Changes to the labour law target the recent surge in temporary employment. Croatia’s labour market has tightened significantly in recent years, largely on the back of increased temporary employment. This followed deregulation efforts aimed at making the labour market more flexible and imposing measures against informal employment. Following pressure from trade unions, the government updated the legislation to limit the circumstances for offering fixed-term employment, with higher penalties for breaches of the new rules. Aside from certain cases, fixed-term contracts will not be able to exceed three years.
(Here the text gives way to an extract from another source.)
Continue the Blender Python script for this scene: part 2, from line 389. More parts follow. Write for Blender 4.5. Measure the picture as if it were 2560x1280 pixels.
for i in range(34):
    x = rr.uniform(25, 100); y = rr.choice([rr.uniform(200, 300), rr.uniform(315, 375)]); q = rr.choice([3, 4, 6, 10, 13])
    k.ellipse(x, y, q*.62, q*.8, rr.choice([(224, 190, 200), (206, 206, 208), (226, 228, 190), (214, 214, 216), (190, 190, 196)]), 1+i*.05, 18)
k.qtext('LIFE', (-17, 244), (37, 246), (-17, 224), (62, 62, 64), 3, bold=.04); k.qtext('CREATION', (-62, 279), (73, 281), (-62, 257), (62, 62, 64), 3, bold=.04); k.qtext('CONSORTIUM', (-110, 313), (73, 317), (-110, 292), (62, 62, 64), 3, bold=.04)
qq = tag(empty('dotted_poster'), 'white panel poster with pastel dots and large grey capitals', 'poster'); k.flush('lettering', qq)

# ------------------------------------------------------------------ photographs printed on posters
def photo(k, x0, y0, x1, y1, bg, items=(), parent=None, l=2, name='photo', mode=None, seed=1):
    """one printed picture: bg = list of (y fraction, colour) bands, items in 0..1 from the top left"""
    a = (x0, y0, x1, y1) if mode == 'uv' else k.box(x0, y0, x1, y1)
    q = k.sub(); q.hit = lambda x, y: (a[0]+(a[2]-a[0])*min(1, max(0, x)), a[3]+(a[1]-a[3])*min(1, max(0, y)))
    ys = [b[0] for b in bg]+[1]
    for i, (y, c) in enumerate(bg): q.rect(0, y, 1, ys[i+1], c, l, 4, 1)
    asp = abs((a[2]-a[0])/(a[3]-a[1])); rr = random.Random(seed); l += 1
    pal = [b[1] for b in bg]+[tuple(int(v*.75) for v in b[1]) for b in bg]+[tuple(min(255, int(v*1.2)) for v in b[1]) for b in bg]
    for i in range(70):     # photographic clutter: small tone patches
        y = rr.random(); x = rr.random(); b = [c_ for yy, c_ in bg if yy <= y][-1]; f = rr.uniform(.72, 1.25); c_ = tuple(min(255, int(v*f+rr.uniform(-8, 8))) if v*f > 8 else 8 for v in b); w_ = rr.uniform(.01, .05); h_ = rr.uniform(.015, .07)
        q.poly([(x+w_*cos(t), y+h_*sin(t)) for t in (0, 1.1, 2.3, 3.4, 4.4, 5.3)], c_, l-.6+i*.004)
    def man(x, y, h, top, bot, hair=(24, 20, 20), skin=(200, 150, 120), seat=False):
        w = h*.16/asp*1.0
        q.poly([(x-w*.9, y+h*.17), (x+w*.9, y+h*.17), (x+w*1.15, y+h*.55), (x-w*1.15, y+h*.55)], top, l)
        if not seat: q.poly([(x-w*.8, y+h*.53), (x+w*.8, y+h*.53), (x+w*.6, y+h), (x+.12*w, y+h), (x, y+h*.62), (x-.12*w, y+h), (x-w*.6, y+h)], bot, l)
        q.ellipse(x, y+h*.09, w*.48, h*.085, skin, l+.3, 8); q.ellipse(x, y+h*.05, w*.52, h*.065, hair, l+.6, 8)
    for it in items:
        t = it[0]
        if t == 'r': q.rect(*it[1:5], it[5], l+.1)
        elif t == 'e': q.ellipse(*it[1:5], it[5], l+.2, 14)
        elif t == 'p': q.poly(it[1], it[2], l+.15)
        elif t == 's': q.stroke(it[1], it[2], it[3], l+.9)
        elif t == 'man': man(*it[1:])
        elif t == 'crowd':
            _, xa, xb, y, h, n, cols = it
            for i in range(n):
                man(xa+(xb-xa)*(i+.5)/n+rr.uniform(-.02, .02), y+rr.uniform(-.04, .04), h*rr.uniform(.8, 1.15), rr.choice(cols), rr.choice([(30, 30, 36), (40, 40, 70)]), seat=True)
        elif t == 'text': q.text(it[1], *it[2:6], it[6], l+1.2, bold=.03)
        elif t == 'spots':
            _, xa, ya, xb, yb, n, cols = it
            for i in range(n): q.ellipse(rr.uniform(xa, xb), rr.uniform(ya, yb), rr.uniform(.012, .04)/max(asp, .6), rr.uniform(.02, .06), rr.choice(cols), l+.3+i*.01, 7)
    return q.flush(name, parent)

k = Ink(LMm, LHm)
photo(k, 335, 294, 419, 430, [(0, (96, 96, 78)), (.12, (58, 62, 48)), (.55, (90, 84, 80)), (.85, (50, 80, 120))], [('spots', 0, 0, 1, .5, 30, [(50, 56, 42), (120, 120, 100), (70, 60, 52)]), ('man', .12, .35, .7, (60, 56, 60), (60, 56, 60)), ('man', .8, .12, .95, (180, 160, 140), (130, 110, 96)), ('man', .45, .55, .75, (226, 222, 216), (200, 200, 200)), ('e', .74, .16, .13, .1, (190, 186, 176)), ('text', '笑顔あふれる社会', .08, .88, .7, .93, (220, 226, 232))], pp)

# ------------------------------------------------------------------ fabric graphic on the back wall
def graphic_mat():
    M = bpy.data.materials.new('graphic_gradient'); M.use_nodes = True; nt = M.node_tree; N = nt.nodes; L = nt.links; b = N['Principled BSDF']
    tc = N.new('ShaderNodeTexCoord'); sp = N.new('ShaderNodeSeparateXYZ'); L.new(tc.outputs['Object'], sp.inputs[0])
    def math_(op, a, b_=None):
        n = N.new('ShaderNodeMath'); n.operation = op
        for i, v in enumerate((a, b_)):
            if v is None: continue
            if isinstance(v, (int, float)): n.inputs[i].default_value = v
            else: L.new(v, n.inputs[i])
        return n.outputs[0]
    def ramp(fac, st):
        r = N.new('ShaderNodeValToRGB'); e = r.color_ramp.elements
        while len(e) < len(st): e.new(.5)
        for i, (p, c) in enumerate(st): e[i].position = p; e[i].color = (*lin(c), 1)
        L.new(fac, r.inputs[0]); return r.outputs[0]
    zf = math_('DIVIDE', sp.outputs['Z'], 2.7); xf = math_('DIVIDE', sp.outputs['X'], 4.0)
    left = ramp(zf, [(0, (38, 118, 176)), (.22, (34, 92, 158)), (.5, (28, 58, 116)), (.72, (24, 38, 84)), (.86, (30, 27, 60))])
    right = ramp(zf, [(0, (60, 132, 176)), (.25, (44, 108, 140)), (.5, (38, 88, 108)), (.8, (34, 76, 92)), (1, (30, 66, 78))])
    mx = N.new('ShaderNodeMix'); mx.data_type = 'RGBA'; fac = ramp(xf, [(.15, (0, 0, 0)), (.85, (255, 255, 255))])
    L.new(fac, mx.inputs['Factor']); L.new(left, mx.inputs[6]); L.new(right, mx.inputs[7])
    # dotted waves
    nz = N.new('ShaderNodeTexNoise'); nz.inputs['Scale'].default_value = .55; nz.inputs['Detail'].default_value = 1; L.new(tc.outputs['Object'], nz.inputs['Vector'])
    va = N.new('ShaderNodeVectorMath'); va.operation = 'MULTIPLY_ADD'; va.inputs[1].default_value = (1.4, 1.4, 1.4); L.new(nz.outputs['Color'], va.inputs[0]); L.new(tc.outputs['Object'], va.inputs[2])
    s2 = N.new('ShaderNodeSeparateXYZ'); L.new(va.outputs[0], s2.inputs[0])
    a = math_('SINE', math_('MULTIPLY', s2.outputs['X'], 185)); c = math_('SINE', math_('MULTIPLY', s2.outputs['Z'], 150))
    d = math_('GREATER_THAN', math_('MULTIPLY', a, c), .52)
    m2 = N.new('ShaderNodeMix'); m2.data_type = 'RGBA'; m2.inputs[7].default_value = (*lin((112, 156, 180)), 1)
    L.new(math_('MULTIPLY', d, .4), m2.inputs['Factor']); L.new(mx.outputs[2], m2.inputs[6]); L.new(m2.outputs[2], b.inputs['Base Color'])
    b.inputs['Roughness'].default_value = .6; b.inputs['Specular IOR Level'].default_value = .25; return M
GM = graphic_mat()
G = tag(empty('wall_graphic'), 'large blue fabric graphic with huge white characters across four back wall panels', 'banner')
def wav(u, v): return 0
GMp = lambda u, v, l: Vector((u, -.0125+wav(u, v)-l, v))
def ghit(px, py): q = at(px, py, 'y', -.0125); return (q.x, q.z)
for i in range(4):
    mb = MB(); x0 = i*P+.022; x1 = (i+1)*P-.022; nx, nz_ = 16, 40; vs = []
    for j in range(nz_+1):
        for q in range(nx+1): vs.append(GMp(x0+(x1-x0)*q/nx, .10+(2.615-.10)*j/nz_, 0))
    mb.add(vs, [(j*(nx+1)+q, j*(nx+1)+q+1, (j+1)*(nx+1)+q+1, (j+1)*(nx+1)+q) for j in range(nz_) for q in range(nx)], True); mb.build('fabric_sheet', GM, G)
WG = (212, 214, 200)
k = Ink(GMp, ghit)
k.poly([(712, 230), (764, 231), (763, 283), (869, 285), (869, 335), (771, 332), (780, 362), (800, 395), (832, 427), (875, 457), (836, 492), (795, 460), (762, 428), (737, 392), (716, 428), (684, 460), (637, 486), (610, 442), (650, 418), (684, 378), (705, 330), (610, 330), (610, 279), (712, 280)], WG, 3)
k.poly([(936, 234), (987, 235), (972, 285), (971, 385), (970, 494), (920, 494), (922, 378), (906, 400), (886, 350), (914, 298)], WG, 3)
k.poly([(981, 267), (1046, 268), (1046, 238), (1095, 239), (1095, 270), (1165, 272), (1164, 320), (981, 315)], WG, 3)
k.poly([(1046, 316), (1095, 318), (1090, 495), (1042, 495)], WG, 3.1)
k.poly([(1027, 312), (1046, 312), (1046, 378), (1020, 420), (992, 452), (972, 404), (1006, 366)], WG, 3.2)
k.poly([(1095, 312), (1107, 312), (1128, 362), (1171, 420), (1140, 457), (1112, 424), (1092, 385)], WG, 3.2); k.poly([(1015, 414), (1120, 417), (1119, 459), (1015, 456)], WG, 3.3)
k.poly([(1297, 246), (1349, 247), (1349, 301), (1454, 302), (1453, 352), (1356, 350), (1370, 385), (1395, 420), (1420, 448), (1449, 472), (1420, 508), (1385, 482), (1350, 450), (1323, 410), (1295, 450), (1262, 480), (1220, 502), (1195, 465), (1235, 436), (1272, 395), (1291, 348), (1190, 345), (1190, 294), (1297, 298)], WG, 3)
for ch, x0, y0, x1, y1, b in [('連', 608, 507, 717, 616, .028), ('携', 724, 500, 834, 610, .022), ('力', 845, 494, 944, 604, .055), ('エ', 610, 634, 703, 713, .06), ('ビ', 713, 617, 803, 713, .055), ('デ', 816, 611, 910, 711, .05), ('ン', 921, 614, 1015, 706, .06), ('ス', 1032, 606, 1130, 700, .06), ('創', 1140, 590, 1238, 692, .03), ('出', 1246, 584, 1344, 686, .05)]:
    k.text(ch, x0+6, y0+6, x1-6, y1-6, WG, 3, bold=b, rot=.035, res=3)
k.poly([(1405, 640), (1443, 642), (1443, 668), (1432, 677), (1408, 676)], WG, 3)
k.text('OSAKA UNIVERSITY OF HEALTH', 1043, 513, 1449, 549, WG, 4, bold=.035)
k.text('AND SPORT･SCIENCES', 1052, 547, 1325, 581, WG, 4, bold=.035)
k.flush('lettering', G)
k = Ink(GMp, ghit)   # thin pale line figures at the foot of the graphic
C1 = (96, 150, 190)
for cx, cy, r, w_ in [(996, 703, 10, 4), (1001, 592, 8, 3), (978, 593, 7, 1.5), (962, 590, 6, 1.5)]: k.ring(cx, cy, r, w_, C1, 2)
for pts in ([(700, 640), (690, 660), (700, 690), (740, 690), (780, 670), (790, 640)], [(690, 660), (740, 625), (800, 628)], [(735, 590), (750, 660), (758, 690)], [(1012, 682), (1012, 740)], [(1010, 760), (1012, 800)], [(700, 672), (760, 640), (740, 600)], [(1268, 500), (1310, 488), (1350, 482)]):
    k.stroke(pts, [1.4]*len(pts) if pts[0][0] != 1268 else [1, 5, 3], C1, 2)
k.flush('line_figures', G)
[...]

Renewable-energy installations are accelerating, but administrative issues remain. Croatia has historically underperformed in installing solar capacity, with the share of solar in electricity production one of the lowest in the EU. Recent reforms are starting to bear fruit, including the use of market support mechanisms, streamlining procedures, regulating energy communities and the introduction of auctions in 2020. In 2023, installed solar capacity more than doubled, while in July 2024, the Croatian energy market operator awarded premiums for 420 MW of solar and hydropower projects. Around 800 MW of mostly small-scale solar capacity has been installed so far in 2024, according to the authorities. Still, relevant associations point to the lengthy administrative procedures that delay construction, with the main issue being the grid connection fee, which is yet to be set despite an original deadline of December 2022. Another issue concerns the powers granted to the transmission system operator to disconnect capacity, which is undermining investor interest in large-scale projects.